The Guangzhou Maritime Affairs Bureau said the collision sent five vehicles, including a motorbike, tumbling off the bridge and either into the water or onto the ship below.
The container vessel was travelling between Foshan and Guangzhou when it rammed the Lixinsha Bridge at around 5:30 am (2130 GMT), state broadcaster CCTV said.
The boat “came into contact with… the bridge pillars, causing the roadway above to collapse”, CCTV reported.
As of 10 am, “two people have been rescued, two have died, one crew member has been lightly injured, and three people remain missing”, the Guangzhou bureau said in an online statement.
Footage broadcast by CCTV showed rescue personnel in orange jumpsuits racing in dinghies across a murky waterway towards a high bridge with a yawning gap in its middle.
Other patrol boats flashed their lights as they circled the area where the collapse took place, though the cargo ship appeared to have been towed away.
Photos published by CCTV earlier on Friday showed the red and white vessel lodged at a diagonal angle between two of the bridge’s pillars as water cascaded out of severed pipes onto its deck, where some debris was visible.
The maritime bureau said the cause of the incident was “under investigation, and rescue work is proceeding at full strength and in good order”.
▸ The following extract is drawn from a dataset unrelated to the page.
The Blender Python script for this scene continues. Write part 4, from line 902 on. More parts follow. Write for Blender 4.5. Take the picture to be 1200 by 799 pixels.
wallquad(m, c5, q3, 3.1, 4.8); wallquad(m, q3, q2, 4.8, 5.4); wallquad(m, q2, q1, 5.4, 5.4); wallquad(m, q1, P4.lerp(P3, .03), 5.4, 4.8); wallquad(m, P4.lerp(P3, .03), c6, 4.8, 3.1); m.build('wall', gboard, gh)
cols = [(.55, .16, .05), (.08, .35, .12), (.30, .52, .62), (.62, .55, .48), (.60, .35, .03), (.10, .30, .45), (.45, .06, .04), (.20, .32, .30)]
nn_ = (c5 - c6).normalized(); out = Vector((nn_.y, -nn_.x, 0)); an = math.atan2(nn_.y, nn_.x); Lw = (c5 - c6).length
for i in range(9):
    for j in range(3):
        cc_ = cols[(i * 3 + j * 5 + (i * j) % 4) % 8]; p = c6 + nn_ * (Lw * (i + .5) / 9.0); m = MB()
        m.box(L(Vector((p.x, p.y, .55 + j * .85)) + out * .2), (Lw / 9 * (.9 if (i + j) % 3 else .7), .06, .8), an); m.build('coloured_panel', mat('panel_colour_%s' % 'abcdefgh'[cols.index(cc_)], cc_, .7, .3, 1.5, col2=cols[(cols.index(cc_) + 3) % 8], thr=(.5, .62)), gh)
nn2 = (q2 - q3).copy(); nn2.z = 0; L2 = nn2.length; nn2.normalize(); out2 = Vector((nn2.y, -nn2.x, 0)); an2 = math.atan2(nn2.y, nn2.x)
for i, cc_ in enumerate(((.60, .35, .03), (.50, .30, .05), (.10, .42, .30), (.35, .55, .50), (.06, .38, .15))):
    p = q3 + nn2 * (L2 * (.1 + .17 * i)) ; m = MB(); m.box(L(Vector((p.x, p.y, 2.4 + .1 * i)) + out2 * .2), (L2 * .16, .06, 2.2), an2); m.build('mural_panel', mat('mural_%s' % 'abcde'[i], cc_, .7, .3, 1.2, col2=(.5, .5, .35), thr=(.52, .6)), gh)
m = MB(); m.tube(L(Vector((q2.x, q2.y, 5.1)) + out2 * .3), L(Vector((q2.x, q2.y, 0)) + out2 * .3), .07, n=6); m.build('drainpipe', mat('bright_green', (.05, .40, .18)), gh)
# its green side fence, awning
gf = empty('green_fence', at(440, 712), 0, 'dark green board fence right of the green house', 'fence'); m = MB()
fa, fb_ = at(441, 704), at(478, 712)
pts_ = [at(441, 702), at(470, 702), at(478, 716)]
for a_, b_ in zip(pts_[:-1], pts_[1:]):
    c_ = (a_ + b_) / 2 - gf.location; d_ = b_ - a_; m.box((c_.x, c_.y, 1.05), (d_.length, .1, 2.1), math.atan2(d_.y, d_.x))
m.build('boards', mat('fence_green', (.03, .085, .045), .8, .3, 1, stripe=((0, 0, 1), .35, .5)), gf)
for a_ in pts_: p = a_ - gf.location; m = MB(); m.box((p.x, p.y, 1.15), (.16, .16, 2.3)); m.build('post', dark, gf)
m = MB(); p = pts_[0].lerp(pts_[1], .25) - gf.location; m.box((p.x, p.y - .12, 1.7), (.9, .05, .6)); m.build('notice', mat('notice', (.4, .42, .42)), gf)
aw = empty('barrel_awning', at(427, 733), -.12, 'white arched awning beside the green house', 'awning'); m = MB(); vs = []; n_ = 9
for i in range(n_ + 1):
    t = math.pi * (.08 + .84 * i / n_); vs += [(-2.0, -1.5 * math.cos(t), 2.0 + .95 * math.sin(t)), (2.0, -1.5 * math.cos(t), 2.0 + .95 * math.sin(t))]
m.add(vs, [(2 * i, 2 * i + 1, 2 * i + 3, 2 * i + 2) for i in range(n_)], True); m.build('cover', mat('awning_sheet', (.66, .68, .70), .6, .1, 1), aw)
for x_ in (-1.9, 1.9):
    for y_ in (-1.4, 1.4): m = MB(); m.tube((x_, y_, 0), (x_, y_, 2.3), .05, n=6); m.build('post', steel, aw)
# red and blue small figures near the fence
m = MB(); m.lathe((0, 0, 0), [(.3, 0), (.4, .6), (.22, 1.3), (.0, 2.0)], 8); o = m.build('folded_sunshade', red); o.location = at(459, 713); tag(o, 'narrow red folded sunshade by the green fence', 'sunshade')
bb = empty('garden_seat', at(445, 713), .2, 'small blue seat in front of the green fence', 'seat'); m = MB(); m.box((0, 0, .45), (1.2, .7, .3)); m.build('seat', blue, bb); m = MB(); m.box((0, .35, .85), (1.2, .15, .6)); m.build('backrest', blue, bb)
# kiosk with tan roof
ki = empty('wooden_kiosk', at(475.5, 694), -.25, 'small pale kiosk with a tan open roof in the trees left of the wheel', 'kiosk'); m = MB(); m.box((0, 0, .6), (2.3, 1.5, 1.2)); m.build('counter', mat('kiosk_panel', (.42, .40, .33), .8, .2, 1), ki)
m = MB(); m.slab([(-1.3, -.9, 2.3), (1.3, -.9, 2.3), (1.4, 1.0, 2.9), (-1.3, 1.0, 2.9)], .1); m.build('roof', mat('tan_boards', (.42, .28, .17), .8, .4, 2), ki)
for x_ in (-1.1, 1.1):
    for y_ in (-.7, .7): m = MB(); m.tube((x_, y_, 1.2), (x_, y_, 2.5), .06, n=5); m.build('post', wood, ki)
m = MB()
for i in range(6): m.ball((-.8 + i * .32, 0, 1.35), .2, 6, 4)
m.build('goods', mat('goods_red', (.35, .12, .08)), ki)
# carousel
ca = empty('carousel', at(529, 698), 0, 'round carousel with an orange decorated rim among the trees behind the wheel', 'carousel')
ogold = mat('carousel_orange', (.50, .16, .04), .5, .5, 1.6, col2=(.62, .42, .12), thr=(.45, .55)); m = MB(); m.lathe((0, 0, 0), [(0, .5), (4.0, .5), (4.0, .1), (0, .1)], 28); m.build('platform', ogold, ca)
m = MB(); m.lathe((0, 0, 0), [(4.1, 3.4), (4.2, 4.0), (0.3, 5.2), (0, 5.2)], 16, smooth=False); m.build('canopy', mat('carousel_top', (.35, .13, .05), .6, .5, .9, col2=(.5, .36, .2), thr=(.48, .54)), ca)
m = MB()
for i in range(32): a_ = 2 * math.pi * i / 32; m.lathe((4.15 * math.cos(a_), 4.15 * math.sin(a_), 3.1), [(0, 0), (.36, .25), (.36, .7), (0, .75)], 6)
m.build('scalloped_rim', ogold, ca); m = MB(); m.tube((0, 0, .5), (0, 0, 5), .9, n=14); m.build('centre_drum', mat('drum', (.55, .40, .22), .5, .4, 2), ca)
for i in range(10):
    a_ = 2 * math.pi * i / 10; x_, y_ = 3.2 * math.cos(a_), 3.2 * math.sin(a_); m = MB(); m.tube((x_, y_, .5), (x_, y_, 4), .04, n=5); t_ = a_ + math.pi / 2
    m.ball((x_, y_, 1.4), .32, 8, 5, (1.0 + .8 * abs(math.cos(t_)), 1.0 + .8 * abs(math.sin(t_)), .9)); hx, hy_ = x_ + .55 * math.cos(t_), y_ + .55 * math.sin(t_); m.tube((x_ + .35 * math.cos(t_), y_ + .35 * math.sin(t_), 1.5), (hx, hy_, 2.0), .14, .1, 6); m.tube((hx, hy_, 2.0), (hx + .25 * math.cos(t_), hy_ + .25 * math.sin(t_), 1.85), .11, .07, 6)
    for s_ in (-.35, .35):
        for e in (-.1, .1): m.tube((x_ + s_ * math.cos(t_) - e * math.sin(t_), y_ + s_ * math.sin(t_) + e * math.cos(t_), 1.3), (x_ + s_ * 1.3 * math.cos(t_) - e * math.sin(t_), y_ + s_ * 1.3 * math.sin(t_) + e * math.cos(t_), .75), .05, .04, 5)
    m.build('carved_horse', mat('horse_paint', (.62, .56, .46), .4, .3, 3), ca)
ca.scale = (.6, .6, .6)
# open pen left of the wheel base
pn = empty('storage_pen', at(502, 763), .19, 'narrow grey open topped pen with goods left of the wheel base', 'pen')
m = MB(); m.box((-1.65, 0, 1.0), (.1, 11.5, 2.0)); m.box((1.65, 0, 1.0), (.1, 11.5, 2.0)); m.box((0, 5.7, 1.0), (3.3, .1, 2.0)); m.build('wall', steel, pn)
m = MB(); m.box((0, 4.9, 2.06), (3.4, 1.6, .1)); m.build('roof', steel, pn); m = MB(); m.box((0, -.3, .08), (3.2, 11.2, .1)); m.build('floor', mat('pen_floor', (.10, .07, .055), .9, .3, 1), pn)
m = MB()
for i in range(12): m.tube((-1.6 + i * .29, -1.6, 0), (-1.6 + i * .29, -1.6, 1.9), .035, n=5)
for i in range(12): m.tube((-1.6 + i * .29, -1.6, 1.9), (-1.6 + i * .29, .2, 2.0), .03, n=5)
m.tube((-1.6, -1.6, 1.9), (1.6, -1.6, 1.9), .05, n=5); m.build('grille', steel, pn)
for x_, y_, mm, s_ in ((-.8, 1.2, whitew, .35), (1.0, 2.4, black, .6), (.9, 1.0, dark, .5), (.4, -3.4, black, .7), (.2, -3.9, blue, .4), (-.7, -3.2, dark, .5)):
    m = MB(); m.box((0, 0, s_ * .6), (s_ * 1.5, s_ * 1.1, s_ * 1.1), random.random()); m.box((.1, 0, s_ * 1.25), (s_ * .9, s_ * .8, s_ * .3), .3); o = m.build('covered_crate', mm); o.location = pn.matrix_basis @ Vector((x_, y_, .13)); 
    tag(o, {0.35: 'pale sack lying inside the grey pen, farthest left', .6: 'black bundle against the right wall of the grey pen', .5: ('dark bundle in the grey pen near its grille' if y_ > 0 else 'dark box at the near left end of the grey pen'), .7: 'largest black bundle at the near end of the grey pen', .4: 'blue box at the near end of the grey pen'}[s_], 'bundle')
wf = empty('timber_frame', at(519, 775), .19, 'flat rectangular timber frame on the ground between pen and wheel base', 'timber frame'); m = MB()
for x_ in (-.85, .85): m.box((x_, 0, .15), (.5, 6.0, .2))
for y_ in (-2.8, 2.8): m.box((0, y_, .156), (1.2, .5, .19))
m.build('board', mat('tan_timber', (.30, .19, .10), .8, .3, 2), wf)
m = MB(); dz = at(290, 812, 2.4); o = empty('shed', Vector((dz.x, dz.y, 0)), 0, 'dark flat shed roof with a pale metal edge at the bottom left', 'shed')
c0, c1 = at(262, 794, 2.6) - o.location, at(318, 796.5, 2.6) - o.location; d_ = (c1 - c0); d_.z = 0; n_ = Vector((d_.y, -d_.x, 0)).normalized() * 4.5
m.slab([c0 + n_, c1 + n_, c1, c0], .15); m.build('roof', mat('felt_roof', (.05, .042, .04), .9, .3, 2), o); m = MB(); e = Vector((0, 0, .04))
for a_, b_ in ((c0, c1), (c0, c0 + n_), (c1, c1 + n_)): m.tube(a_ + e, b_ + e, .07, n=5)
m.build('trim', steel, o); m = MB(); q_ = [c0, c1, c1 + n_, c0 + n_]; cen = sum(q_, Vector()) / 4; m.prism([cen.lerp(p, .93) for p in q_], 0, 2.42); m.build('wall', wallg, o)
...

CCTV reported that dozens of rescuers had been dispatched to the scene, including reinforcements from the nearby tech hub of Shenzhen.
The ship’s owner has been brought under “control”, the broadcaster said.
The region where the collision took place is a major industrial and manufacturing area crisscrossed by a dense network of shipping routes.
Similar accidents have occurred in China before, including in 2012 when a newly built cruise liner bumped into a bridge in the eastern city of Wenzhou, causing no casualties.
In 2007, nine people were killed when a cargo vessel struck a 1,600-meter-long bridge in southern Guangdong province, causing a section of it to collapse.